Via JimRomenesko:. I saw the tweets in question and didn't think twice about them, although they obviously made a lot of gamers mad. I've seen worse. And Max also apologized, though in a way that the gamers didn't really like very much. Still, I wonder what, exactly, made this the tweet that prompted this note from Joel:

From: Joel Johnson

Date: Fri, Oct 17, 2014 at 6:55 PM

Subject: Misunderstandings

To: All Staff

I don't want to tell you what to tweet. But I do want you to think about how your tweets can be perceived without context. I'm as guilty as anyone about using Twitter as a place for absurdity and trolling among friends, but the last couple of days have made it clear how people are willing to conflate personal tweets as official company statements. If it's willful conflation, then there's nothing to be done. But try to keep in mind when a tweet could be innocently misinterpreted—and then don't tweet.
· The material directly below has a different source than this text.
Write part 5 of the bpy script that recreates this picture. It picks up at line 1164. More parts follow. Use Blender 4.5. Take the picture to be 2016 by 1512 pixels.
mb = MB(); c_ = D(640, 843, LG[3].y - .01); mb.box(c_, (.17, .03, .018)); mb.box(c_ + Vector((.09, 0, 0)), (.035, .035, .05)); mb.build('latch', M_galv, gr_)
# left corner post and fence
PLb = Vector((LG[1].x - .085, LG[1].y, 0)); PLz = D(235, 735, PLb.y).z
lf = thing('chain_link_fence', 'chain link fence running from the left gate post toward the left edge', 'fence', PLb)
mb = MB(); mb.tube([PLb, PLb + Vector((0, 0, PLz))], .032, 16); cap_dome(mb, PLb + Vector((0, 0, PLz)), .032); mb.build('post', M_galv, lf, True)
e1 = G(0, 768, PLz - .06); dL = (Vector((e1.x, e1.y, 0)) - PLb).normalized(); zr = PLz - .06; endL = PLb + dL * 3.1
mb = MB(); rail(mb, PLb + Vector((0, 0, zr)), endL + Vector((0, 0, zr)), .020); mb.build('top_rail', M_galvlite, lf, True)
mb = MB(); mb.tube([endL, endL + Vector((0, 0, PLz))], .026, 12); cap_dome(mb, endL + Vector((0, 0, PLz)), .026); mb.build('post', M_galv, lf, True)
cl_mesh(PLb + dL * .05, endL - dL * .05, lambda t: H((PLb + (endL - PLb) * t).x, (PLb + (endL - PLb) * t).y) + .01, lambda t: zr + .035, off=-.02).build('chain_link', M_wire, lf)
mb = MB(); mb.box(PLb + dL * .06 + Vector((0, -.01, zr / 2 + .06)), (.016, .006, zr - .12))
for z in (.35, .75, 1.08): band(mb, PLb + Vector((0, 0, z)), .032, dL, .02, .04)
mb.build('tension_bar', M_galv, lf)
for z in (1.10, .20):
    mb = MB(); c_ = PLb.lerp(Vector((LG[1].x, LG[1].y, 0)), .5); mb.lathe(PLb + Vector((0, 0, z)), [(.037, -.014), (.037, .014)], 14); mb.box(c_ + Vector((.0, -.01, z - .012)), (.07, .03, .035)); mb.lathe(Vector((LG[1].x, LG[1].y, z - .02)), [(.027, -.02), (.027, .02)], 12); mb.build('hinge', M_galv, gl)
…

I'll be thinking about our need for an official policy about tweeting, including possibly determining that we still don't need one. But the fact that I'm sending this email should indicate the degree to which errant joke tweets have become a pain in the ass.

Of course, this applies everywhere. This isn't about cottoning to the fallacy of our age (ask Slackbot for details). This is about making sure that people can't use our own ideas and words to undermine the truth of what we're trying to say. That obviously applies to our own sites; increasingly, it seems that applies to everywhere we speak on the Internet.